Staff at Rikers Island continue using force like head strikes and chokeholds against inmates in an “unabated fashion” and aren’t disciplined promptly for such incidents, according to a report released Monday by the jail complex’s independent monitor.

The report is the third released by the monitor, who is tasked with overseeing various changes to the jail complex as part of a settlement to a federal civil-rights lawsuit. The lawsuit was joined by the U.S. attorney’s office in Manhattan.

“Hard-impact force likewise continues at an alarming rate in the form of head strikes, wall slams, and violent takedowns often involving neck/chokeholds,” the report says, adding that in some cases these incidents aren’t reported and in others they aren’t reported accurately.

One prevalent use of force involves the overuse of pepper spray, according to the report. The report gives several examples, including one where a partially clad female inmate accused of being “disruptive” was pinned to a wall with a shield. One officer put her in a chokehold and pulled her hair while a captain repeatedly sprayed her, it says. A video of the incident shows the inmate bleeding on the floor, and the report says she wasn’t treated until five hours later.

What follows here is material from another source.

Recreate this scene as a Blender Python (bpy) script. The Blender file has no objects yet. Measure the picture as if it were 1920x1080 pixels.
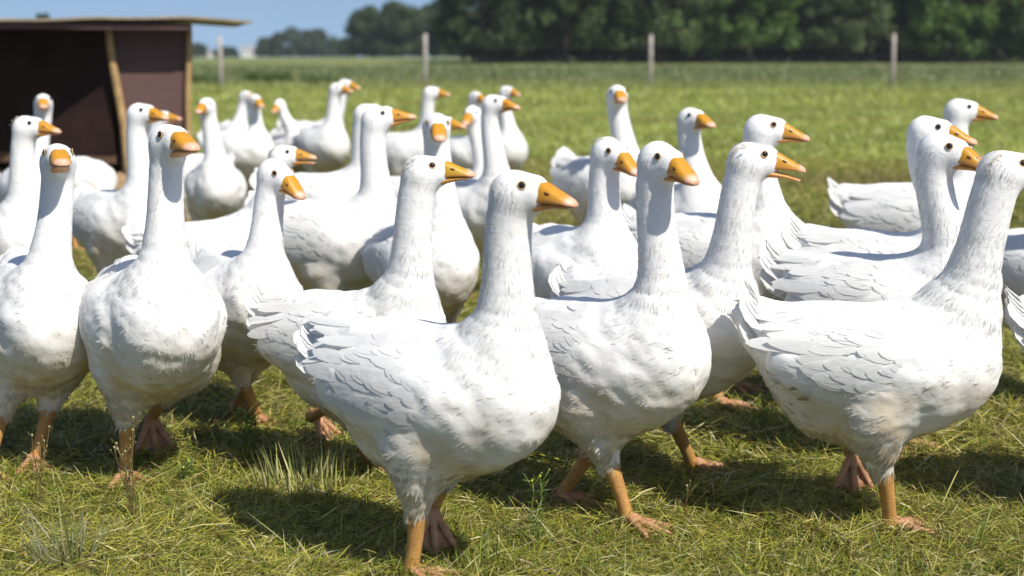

Department of Correction Commissioner Joseph Ponte said in a statement that the department was moving quickly to fix the issues identified by the monitor. But he said the department had made “great strides” at the facilities that housed the system’s youngest inmates, and uses of force at those facilities were the lowest in years.

He said the department had set reforms beyond those required by the settlement “in order to create a culture of safety for officers and inmates across city jails.”

Mary Lynne Werlwas, a Legal Aid Society lawyer who represented the plaintiffs in the class-action suit, called the findings deeply disappointing. “But on a deeper level, progress requires a fundamental shift in the culture of impunity for misconduct and mismanagement,” she said in statement. “It is that culture that will remain long after Rikers Island is shuttered if it is not faced squarely and robustly right now.”

The union representing correction officers didn’t respond to a request for comment.

On Friday, a separate panel issued a report calling for the closure of Rikers Island and building smaller, borough-based jails in its place. New York City Mayor Bill de Blasio, a Democrat, also said Friday he is in favor of closing the complex.